**Available data:**
----------

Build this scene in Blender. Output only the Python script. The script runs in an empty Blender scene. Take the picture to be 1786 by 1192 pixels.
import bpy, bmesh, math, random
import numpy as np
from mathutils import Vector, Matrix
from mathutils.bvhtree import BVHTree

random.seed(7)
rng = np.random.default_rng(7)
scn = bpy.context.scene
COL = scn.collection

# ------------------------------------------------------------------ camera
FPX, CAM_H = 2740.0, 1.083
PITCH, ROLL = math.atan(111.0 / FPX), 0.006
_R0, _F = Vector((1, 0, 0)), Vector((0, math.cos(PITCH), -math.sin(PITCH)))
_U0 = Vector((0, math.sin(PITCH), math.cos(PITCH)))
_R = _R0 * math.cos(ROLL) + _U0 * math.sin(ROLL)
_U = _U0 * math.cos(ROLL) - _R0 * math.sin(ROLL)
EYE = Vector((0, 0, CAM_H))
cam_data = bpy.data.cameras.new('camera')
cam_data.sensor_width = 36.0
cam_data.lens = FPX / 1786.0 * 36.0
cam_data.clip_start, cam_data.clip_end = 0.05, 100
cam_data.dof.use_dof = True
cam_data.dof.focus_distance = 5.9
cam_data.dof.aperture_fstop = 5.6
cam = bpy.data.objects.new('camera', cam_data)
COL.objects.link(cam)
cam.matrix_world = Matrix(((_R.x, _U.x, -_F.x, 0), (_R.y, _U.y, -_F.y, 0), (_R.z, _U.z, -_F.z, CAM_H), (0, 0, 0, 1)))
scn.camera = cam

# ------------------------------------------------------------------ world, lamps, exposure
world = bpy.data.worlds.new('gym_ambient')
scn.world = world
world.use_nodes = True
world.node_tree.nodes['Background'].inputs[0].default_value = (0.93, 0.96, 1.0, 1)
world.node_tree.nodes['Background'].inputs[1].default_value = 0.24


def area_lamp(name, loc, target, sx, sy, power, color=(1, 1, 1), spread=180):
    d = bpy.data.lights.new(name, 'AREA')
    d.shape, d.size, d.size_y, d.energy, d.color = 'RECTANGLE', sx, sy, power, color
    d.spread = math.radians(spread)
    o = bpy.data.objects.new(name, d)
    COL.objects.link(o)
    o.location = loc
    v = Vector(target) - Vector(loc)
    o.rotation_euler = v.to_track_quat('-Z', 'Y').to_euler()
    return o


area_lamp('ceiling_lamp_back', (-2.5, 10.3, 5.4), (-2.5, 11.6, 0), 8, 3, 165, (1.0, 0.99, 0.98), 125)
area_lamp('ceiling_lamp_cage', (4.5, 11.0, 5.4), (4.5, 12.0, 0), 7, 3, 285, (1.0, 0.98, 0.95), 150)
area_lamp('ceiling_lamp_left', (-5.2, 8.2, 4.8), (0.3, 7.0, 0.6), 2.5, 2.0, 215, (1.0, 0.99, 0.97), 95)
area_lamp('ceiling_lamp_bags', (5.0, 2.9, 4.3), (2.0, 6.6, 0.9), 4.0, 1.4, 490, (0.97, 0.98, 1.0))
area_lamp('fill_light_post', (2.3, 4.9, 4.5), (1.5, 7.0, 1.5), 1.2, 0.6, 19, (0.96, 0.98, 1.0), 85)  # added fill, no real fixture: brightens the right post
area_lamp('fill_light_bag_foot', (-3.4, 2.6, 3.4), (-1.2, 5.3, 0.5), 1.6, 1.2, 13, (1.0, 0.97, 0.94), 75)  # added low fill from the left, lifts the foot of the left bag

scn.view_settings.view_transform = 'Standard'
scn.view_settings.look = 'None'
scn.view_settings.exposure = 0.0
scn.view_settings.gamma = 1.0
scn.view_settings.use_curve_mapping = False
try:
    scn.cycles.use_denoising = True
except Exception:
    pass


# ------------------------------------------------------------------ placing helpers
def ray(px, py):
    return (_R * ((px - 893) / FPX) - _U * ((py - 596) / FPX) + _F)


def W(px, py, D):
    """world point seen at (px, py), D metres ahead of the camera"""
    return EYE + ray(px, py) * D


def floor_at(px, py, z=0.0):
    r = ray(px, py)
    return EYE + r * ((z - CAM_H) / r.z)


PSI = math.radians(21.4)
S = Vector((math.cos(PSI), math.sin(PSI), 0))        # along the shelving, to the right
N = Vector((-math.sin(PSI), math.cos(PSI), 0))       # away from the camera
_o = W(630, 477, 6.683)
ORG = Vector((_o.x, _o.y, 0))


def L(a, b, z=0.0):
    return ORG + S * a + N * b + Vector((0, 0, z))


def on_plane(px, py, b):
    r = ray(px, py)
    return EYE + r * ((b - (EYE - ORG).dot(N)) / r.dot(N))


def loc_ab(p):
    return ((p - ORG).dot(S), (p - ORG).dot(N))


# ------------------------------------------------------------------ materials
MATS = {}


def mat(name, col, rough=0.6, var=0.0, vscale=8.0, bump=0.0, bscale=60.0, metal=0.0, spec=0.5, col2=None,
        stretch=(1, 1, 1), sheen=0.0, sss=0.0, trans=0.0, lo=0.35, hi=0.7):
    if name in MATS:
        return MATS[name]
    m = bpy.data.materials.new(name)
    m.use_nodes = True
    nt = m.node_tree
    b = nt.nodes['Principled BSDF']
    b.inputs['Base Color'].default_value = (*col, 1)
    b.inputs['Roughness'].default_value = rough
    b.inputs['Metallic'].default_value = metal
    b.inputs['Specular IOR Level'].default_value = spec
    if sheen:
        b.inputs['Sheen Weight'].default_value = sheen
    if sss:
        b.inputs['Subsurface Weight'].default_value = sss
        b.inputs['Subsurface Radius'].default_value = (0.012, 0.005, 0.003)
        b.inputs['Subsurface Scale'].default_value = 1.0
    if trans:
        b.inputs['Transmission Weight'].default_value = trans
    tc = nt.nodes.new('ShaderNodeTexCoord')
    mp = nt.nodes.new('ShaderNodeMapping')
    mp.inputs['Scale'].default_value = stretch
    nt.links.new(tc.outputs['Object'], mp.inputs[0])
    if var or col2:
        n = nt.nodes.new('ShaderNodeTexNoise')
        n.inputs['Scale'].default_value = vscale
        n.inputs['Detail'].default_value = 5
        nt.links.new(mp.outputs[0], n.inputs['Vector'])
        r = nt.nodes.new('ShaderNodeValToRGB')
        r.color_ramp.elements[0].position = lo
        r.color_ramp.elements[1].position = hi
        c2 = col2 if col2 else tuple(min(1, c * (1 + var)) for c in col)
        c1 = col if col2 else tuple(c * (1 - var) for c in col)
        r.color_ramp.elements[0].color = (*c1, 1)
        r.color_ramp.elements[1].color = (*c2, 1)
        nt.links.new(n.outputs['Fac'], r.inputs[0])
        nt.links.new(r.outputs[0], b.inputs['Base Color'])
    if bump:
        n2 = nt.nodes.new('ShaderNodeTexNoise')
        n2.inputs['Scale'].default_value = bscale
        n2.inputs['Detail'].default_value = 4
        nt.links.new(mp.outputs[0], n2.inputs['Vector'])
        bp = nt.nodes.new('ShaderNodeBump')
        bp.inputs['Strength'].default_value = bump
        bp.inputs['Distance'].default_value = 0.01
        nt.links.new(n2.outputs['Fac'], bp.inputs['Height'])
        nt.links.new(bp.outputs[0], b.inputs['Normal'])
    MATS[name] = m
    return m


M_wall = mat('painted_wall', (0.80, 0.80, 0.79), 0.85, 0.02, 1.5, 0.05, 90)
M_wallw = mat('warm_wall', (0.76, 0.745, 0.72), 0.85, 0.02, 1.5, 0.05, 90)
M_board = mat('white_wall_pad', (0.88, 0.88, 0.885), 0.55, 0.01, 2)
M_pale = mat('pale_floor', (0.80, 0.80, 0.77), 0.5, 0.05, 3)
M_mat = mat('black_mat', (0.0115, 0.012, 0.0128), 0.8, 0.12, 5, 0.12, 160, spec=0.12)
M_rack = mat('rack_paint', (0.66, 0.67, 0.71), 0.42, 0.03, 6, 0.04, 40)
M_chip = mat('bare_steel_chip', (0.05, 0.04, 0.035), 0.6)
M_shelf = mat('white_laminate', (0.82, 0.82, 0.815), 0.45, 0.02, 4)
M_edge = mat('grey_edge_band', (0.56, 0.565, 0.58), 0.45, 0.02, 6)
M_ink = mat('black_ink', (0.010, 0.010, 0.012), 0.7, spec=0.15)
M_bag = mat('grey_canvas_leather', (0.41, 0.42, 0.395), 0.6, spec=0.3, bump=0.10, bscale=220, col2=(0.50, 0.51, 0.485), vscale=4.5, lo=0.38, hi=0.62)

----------

**Exercise goal:** Look at the material above and copy, word for word, its lines from the first through the one containing "COL = scn.collection".

**Written response:**
Build this scene in Blender. Output only the Python script. The script runs in an empty Blender scene. Take the picture to be 1786 by 1192 pixels.
import bpy, bmesh, math, random
import numpy as np
from mathutils import Vector, Matrix
from mathutils.bvhtree import BVHTree

random.seed(7)
rng = np.random.default_rng(7)
scn = bpy.context.scene
COL = scn.collection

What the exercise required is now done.